Devo ammetterlo, sono un po’ confuso. Confuso, ma in viaggio lungo una nuova strada. Che sia merito delle letture di questi ultimi tempi? O più semplicemente la dimostrazione pratica della teoria dell’elaborazione del lutto della solita Elisabeth Kübler Ross? Se così fosse, non ne sarei tanto felice.
Possibile che l’essere umano sia così facilmente prevedibile? Davvero i nostri sentimenti sono solo messaggi chimici fra neuroni? E il libero arbitrio? Come posso essere sicuro che i miei processi mentali siano solo miei e non il frutto di un riflesso condizionato come in un cane di Ivan Pavlov?

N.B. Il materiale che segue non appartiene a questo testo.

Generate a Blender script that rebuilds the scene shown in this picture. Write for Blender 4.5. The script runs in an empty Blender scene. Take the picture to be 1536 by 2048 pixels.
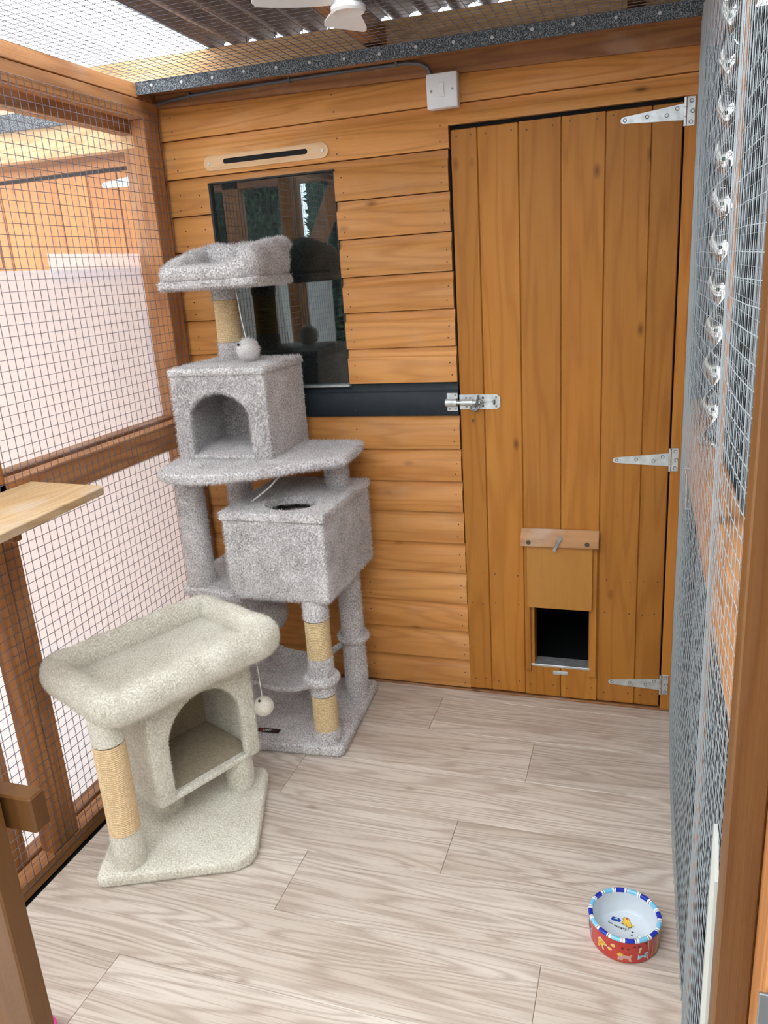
import bpy, bmesh, math, random
import numpy as np
from mathutils import Vector, Matrix
random.seed(7); rng = np.random.default_rng(11)
PI = math.pi
scn = bpy.context.scene
COL = scn.collection

# ------------------------------------------------------------------ camera
cam_d = bpy.data.cameras.new('camera'); cam = bpy.data.objects.new('camera', cam_d); COL.objects.link(cam)
RT = [[0.9498587555, 0.3059213309, -0.0646566611],
      [0.0311072052, -0.2982120544, -0.9539926165],
      [-0.3111280867, 0.9041469515, -0.2927756885]]          # rows: right, down, forward in world axes
CAM = Vector((1.372, -2.35844, 1.40))
cam.matrix_world = Matrix(((RT[0][0], -RT[1][0], -RT[2][0], CAM.x),
                           (RT[0][1], -RT[1][1], -RT[2][1], CAM.y),
                           (RT[0][2], -RT[1][2], -RT[2][2], CAM.z), (0, 0, 0, 1)))
cam_d.sensor_fit = 'VERTICAL'; cam_d.sensor_height = 24.0; cam_d.lens = 1571.2 / 2048 * 24.0
cam_d.clip_start = 0.02
scn.camera = cam
# ------------------------------------------------------------------ world: flat overcast sky
w = bpy.data.worlds.new('overcast_sky'); scn.world = w; w.use_nodes = True
wn = w.node_tree; bg = wn.nodes['Background']
tc = wn.nodes.new('ShaderNodeTexCoord'); sx = wn.nodes.new('ShaderNodeSeparateXYZ'); rp = wn.nodes.new('ShaderNodeValToRGB')
wn.links.new(tc.outputs['Generated'], sx.inputs[0]); wn.links.new(sx.outputs['Z'], rp.inputs[0]); wn.links.new(rp.outputs[0], bg.inputs[0])
rp.color_ramp.elements[0].position = 0.0; rp.color_ramp.elements[0].color = (0.80, 0.84, 0.90, 1)
rp.color_ramp.elements[1].position = 0.75; rp.color_ramp.elements[1].color = (0.93, 0.97, 1.0, 1)
bg.inputs[1].default_value = 2.7
scn.view_settings.view_transform = 'Standard'; scn.view_settings.look = 'None'
scn.view_settings.gamma = 1.0; scn.view_settings.use_curve_mapping = False
scn.view_settings.exposure = 1.28
scn.cycles.max_bounces = 10; scn.cycles.transparent_max_bounces = 24; scn.cycles.transmission_bounces = 8

# ================================================================== helpers
def nn(nt, t, **kw):
    n = nt.nodes.new(t)
    for k, v in kw.items(): setattr(n, k, v)
    return n
def newmat(name):
    m = bpy.data.materials.new(name); m.use_nodes = True
    return m, m.node_tree, m.node_tree.nodes['Principled BSDF'], m.node_tree.links
def plain(name, col, rough=0.5, metal=0.0, spec=0.5, noise=0.0, nscale=60, bump=0.0, bscale=200, coat=0.0):
    m, nt, b, L = newmat(name)
    b.inputs['Base Color'].default_value = (*col, 1); b.inputs['Roughness'].default_value = rough
    b.inputs['Metallic'].default_value = metal; b.inputs['Specular IOR Level'].default_value = spec
    b.inputs['Coat Weight'].default_value = coat
    tc = nn(nt, 'ShaderNodeTexCoord')
    if noise > 0:
        t = nn(nt, 'ShaderNodeTexNoise'); t.inputs['Scale'].default_value = nscale; t.inputs['Detail'].default_value = 4
        L.new(tc.outputs['Object'], t.inputs['Vector'])
        r = nn(nt, 'ShaderNodeValToRGB')
        r.color_ramp.elements[0].position = 0.3; r.color_ramp.elements[1].position = 0.7
        r.color_ramp.elements[0].color = (*[c * (1 - noise) for c in col], 1)
        r.color_ramp.elements[1].color = (*[min(1, c * (1 + noise)) for c in col], 1)
        L.new(t.outputs['Fac'], r.inputs[0]); L.new(r.outputs[0], b.inputs['Base Color'])
    if bump > 0:
        t = nn(nt, 'ShaderNodeTexNoise'); t.inputs['Scale'].default_value = bscale; t.inputs['Detail'].default_value = 3
        L.new(tc.outputs['Object'], t.inputs['Vector'])
        bp = nn(nt, 'ShaderNodeBump'); bp.inputs['Strength'].default_value = bump; bp.inputs['Distance'].default_value = 0.002
        L.new(t.outputs['Fac'], bp.inputs['Height']); L.new(bp.outputs[0], b.inputs['Normal'])
    return m
def wood(name, axis, base, dark, light, rough=0.45, knots=True, freq=26.0, lines=0.55, stretch=9.0, fine=0.25, bumpy=0.25, knotcol=None, spec=0.35, wear=0.0, big=1.0, vary=(0.86, 1.10)):
    """stained timber: contour figure of a stretched noise, fine pores and a few knots, per-board offset"""
    m, nt, b, L = newmat(name)
    b.inputs['Roughness'].default_value = rough; b.inputs['Specular IOR Level'].default_value = spec
    tc = nn(nt, 'ShaderNodeTexCoord'); oi = nn(nt, 'ShaderNodeObjectInfo')
    off = nn(nt, 'ShaderNodeVectorMath', operation='SCALE'); off.inputs[0].default_value = (37.1, 53.7, 71.3)
    L.new(oi.outputs['Random'], off.inputs['Scale'])
    add = nn(nt, 'ShaderNodeVectorMath', operation='ADD'); L.new(tc.outputs['Object'], add.inputs[0]); L.new(off.outputs[0], add.inputs[1])
    sc = [stretch] * 3; sc[axis] = 0.9
    mp = nn(nt, 'ShaderNodeVectorMath', operation='MULTIPLY'); mp.inputs[1].default_value = sc; L.new(add.outputs[0], mp.inputs[0])
    n1 = nn(nt, 'ShaderNodeTexNoise'); n1.inputs['Scale'].default_value = 1.0 * big; n1.inputs['Detail'].default_value = 2.0; n1.inputs['Roughness'].default_value = 0.45
    L.new(mp.outputs[0], n1.inputs['Vector'])
    mu = nn(nt, 'ShaderNodeMath', operation='MULTIPLY'); mu.inputs[1].default_value = freq * 2 * PI; L.new(n1.outputs['Fac'], mu.inputs[0])
    si = nn(nt, 'ShaderNodeMath', operation='SINE'); L.new(mu.outputs[0], si.inputs[0])
    mr = nn(nt, 'ShaderNodeMapRange'); mr.inputs['From Min'].default_value = -1; mr.inputs['From Max'].default_value = 1
    L.new(si.outputs[0], mr.inputs['Value'])
    pw = nn(nt, 'ShaderNodeMath', operation='POWER'); pw.inputs[1].default_value = 2.2; L.new(mr.outputs[0], pw.inputs[0])
    # fine pores
    sc2 = [260.0] * 3; sc2[axis] = 6.0
    mp2 = nn(nt, 'ShaderNodeVectorMath', operation='MULTIPLY'); mp2.inputs[1].default_value = sc2; L.new(add.outputs[0], mp2.inputs[0])
    n2 = nn(nt, 'ShaderNodeTexNoise'); n2.inputs['Scale'].default_value = 1.0; n2.inputs['Detail'].default_value = 3; L.new(mp2.outputs[0], n2.inputs['Vector'])
    # broad tone
    sc3 = [7.0] * 3; sc3[axis] = 1.3
    mp3 = nn(nt, 'ShaderNodeVectorMath', operation='MULTIPLY'); mp3.inputs[1].default_value = sc3; L.new(add.outputs[0], mp3.inputs[0])
    n3 = nn(nt, 'ShaderNodeTexNoise'); n3.inputs['Scale'].default_value = 1.0; n3.inputs['Detail'].default_value = 4; L.new(mp3.outputs[0], n3.inputs['Vector'])
    r3 = nn(nt, 'ShaderNodeValToRGB'); r3.color_ramp.elements[0].position = 0.32; r3.color_ramp.elements[1].position = 0.68
    r3.color_ramp.elements[0].color = (*base, 1); r3.color_ramp.elements[1].color = (*light, 1); L.new(n3.outputs['Fac'], r3.inputs[0])
    f1 = nn(nt, 'ShaderNodeMath', operation='MULTIPLY'); f1.inputs[1].default_value = lines; L.new(pw.outputs[0], f1.inputs[0])
    mx = nn(nt, 'ShaderNodeMix', data_type='RGBA'); L.new(f1.outputs[0], mx.inputs['Factor']); L.new(r3.outputs[0], mx.inputs['A']); mx.inputs['B'].default_value = (*dark, 1)
    f2 = nn(nt, 'ShaderNodeMapRange'); f2.inputs['From Min'].default_value = 0.5; f2.inputs['From Max'].default_value = 0.75; f2.inputs['To Max'].default_value = fine
    L.new(n2.outputs['Fac'], f2.inputs['Value'])
    mx2 = nn(nt, 'ShaderNodeMix', data_type='RGBA'); L.new(f2.outputs[0], mx2.inputs['Factor']); L.new(mx.outputs['Result'], mx2.inputs['A']); mx2.inputs['B'].default_value = (*dark, 1)
    last = mx2.outputs['Result']
    if knots:
        sc4 = [8.5] * 3; sc4[axis] = 4.0
        mp4 = nn(nt, 'ShaderNodeVectorMath', operation='MULTIPLY'); mp4.inputs[1].default_value = sc4; L.new(add.outputs[0], mp4.inputs[0])
        vo = nn(nt, 'ShaderNodeTexVoronoi'); vo.inputs['Scale'].default_value = 1.05; L.new(mp4.outputs[0], vo.inputs['Vector'])
        kr = nn(nt, 'ShaderNodeValToRGB'); kr.color_ramp.elements[0].position = 0.03; kr.color_ramp.elements[0].color = (0.75, 0.75, 0.75, 1)
        e = kr.color_ramp.elements.new(0.055); e.color = (0.45, 0.45, 0.45, 1)
        kr.color_ramp.elements[-1].position = 0.11; kr.color_ramp.elements[-1].color = (0, 0, 0, 1)
        L.new(vo.outputs['Distance'], kr.inputs[0])
        mx3 = nn(nt, 'ShaderNodeMix', data_type='RGBA'); L.new(kr.outputs[0], mx3.inputs['Factor']); L.new(last, mx3.inputs['A']); mx3.inputs['B'].default_value = (*(knotcol or [c * 0.4 for c in dark]), 1)
        last = mx3.outputs['Result']
    if wear > 0:
        n5 = nn(nt, 'ShaderNodeTexNoise'); n5.inputs['Scale'].default_value = 9; n5.inputs['Detail'].default_value = 6; L.new(add.outputs[0], n5.inputs['Vector'])
        f5 = nn(nt, 'ShaderNodeMapRange'); f5.inputs['From Min'].default_value = 0.52; f5.inputs['From Max'].default_value = 0.68; f5.inputs['To Max'].default_value = wear
        L.new(n5.outputs['Fac'], f5.inputs['Value'])
        mx5 = nn(nt, 'ShaderNodeMix', data_type='RGBA'); L.new(f5.outputs[0], mx5.inputs['Factor']); L.new(last, mx5.inputs['A']); mx5.inputs['B'].default_value = (0.55, 0.44, 0.34, 1)
        last = mx5.outputs['Result']
    # per-board brightness
    br = nn(nt, 'ShaderNodeMapRange'); br.inputs['To Min'].default_value = vary[0]; br.inputs['To Max'].default_value = vary[1]; L.new(oi.outputs['Random'], br.inputs['Value'])
    hs = nn(nt, 'ShaderNodeHueSaturation'); L.new(br.outputs[0], hs.inputs['Value']); L.new(last, hs.inputs['Color'])
    L.new(hs.outputs[0], b.inputs['Base Color'])
    bp = nn(nt, 'ShaderNodeBump'); bp.inputs['Strength'].default_value = bumpy; bp.inputs['Distance'].default_value = 0.0015
    sm = nn(nt, 'ShaderNodeMath', operation='ADD'); L.new(n2.outputs['Fac'], sm.inputs[0]); L.new(pw.outputs[0], sm.inputs[1])
    L.new(sm.outputs[0], bp.inputs['Height']); L.new(bp.outputs[0], b.inputs['Normal'])
    return m
def plush(name, col, tip):
    m, nt, b, L = newmat(name)
    b.inputs['Roughness'].default_value = 0.85; b.inputs['Specular IOR Level'].default_value = 0.15
    b.inputs['Sheen Weight'].default_value = 0.35; b.inputs['Sheen Roughness'].default_value = 0.5
    tc = nn(nt, 'ShaderNodeTexCoord'); t = nn(nt, 'ShaderNodeTexNoise'); t.inputs['Scale'].default_value = 210; t.inputs['Detail'].default_value = 2
    t2 = nn(nt, 'ShaderNodeTexNoise'); t2.inputs['Scale'].default_value = 14; t2.inputs['Detail'].default_value = 3
    L.new(tc.outputs['Object'], t.inputs['Vector']); L.new(tc.outputs['Object'], t2.inputs['Vector'])
    a = nn(nt, 'ShaderNodeMath', operation='MULTIPLY_ADD'); a.inputs[1].default_value = 0.25; L.new(t2.outputs['Fac'], a.inputs[0])
    h = nn(nt, 'ShaderNodeMath', operation='MULTIPLY'); h.inputs[1].default_value = 0.75; L.new(t.outputs['Fac'], h.inputs[0]); L.new(h.outputs[0], a.inputs[2])
    r = nn(nt, 'ShaderNodeValToRGB'); r.color_ramp.elements[0].position = 0.36; r.color_ramp.elements[1].position = 0.64
    r.color_ramp.elements[0].color = (*col, 1); r.color_ramp.elements[1].color = (*tip, 1)
    L.new(a.outputs[0], r.inputs[0]); L.new(r.outputs[0], b.inputs['Base Color'])
    return m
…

Non so quindi se la serenità che vado inseguendo sia il frutto di un processo comune, automatico e inevitabile, simile a quello di qualsiasi altro essere umano, oppure una scelta solo mia, una decisione ponderata e cosciente, una strada che ho scelto di imboccare volontariamente.
Ma perché allora porsi una domanda simile se il risultato rimane pur sempre il raggiungimento della tranquillità?
È molto semplice: non voglio una serenità e una tranquillità imposte dal mio inconscio, non voglio seguire la strada che chiunque - povero o ricco, colto o ignorante, sensibile o rozzo - raggiungerebbe comunque, prima o poi, volente o nolente. Così non ci sto, non accetto di essere solo un pupazzetto voodoo in mano al mio inconscio, non voglio essere un robot a cui basta girare una chiavetta chimica o psicologica per farlo muovere. Neppure quando l’orologiaio è il mio stesso sé.